(Stored rows):
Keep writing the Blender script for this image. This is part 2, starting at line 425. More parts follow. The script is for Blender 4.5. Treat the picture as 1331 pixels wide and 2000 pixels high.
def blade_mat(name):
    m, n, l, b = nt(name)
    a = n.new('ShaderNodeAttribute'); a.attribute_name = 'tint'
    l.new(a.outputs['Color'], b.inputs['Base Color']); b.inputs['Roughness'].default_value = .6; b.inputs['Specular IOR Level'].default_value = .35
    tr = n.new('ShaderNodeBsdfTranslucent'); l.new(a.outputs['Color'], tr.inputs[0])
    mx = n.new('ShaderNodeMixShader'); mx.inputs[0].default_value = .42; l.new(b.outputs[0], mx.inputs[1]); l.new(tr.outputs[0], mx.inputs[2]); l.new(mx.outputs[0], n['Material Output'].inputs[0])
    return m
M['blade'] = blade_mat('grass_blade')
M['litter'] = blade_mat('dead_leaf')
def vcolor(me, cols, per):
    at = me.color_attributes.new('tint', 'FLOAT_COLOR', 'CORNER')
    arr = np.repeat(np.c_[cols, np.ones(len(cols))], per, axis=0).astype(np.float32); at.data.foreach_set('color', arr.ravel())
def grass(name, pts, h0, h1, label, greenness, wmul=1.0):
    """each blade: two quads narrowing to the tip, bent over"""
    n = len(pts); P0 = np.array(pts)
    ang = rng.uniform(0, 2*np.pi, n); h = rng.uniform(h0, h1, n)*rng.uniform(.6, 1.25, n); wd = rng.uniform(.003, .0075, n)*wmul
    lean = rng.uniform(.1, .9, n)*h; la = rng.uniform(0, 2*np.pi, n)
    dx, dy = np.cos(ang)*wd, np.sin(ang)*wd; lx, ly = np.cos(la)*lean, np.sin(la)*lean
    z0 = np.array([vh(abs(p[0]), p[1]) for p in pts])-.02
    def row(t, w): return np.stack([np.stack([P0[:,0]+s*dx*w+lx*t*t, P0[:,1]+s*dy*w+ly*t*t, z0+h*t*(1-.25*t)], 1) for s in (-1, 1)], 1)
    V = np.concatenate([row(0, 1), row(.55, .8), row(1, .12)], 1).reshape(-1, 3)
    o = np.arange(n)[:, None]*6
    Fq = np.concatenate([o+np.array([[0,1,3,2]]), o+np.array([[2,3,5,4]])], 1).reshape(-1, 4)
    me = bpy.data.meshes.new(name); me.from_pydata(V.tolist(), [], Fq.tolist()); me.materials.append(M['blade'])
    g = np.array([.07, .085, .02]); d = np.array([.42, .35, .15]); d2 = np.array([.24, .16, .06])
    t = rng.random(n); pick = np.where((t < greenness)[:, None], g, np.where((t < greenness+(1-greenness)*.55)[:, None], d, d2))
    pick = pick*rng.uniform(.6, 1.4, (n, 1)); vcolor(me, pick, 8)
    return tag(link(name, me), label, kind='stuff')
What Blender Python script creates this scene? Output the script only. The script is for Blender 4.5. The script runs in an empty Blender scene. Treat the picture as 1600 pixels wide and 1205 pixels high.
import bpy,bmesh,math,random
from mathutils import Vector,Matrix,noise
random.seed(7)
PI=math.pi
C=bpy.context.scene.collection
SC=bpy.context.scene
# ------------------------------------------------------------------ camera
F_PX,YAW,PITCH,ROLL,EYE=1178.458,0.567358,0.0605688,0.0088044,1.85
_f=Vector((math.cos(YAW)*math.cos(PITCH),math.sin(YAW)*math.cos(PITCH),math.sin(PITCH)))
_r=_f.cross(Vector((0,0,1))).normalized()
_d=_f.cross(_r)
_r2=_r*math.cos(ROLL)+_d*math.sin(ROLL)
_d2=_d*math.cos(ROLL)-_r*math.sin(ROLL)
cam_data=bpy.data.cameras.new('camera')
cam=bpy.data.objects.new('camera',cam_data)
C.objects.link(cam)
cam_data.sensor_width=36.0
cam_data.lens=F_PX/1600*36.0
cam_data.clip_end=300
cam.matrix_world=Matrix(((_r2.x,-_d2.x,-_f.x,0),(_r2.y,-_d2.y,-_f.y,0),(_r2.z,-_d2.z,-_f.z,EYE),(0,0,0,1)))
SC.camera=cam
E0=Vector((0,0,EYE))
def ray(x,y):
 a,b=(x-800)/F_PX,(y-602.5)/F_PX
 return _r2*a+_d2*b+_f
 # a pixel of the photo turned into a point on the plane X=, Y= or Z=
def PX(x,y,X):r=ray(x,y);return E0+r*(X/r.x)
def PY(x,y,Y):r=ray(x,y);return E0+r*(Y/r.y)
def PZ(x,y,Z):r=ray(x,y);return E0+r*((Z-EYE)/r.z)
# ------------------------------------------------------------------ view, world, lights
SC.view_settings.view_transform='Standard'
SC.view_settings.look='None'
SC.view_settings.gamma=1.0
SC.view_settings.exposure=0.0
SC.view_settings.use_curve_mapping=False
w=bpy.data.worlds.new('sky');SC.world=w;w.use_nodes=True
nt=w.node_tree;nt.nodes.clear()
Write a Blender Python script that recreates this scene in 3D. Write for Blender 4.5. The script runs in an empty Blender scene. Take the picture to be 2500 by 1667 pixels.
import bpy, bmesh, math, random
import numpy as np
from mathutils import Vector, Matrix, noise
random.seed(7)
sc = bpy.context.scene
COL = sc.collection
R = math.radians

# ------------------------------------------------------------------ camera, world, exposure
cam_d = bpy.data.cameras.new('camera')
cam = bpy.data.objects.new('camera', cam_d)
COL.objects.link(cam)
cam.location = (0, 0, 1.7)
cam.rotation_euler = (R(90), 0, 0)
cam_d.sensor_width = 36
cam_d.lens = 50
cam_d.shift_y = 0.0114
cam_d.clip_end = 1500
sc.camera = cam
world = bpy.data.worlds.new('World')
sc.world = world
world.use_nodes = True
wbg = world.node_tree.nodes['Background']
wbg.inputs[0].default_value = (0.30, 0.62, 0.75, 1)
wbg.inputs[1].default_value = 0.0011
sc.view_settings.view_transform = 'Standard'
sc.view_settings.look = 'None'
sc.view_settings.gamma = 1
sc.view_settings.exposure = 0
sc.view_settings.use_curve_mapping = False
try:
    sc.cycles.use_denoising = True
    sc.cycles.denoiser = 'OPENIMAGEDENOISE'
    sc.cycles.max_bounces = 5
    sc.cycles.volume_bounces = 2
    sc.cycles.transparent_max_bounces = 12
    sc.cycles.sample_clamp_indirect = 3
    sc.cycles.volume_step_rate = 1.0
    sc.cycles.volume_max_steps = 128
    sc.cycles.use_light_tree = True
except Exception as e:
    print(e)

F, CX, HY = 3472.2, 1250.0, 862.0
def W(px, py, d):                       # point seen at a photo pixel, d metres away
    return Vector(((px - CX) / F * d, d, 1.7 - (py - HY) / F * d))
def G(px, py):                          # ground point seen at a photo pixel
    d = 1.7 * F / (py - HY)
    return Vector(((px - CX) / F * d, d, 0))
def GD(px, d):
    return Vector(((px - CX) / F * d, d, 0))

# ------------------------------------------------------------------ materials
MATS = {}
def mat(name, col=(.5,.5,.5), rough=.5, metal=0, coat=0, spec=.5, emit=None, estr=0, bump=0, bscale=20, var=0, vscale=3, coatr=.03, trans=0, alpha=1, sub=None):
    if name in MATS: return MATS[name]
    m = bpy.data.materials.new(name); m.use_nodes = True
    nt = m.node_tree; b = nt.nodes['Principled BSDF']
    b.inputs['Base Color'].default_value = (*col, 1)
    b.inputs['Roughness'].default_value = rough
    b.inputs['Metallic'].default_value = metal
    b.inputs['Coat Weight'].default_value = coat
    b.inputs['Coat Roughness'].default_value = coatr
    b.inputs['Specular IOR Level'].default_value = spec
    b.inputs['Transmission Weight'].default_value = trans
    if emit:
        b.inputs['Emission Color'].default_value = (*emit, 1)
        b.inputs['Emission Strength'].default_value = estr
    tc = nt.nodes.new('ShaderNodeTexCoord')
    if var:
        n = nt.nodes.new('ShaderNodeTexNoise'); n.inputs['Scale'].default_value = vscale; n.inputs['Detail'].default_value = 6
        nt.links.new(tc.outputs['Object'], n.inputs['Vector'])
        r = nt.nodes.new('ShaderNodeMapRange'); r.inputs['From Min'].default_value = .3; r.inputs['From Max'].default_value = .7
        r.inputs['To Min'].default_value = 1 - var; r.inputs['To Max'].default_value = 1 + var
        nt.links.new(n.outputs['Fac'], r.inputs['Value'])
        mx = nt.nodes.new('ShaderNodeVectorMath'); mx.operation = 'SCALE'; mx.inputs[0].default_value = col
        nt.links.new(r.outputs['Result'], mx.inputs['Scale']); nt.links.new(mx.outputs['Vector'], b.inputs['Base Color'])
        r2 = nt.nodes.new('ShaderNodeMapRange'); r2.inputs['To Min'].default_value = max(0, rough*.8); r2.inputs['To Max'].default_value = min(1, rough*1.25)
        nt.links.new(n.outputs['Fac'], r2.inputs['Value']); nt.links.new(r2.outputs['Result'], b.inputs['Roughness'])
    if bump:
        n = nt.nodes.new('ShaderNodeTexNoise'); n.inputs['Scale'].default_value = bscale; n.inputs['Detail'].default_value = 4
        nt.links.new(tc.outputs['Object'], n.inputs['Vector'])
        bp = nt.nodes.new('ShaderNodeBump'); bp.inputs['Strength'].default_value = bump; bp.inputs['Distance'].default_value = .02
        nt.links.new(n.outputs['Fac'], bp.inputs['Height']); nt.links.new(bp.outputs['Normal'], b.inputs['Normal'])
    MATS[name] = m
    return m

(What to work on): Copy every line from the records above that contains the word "Blender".

(Answer in full):
Keep writing the Blender script for this image. This is part 2, starting at line 425. More parts follow. The script is for Blender 4.5. Treat the picture as 1331 pixels wide and 2000 pixels high.
What Blender Python script creates this scene? Output the script only. The script is for Blender 4.5. The script runs in an empty Blender scene. Treat the picture as 1600 pixels wide and 1205 pixels high.
Write a Blender Python script that recreates this scene in 3D. Write for Blender 4.5. The script runs in an empty Blender scene. Take the picture to be 2500 by 1667 pixels.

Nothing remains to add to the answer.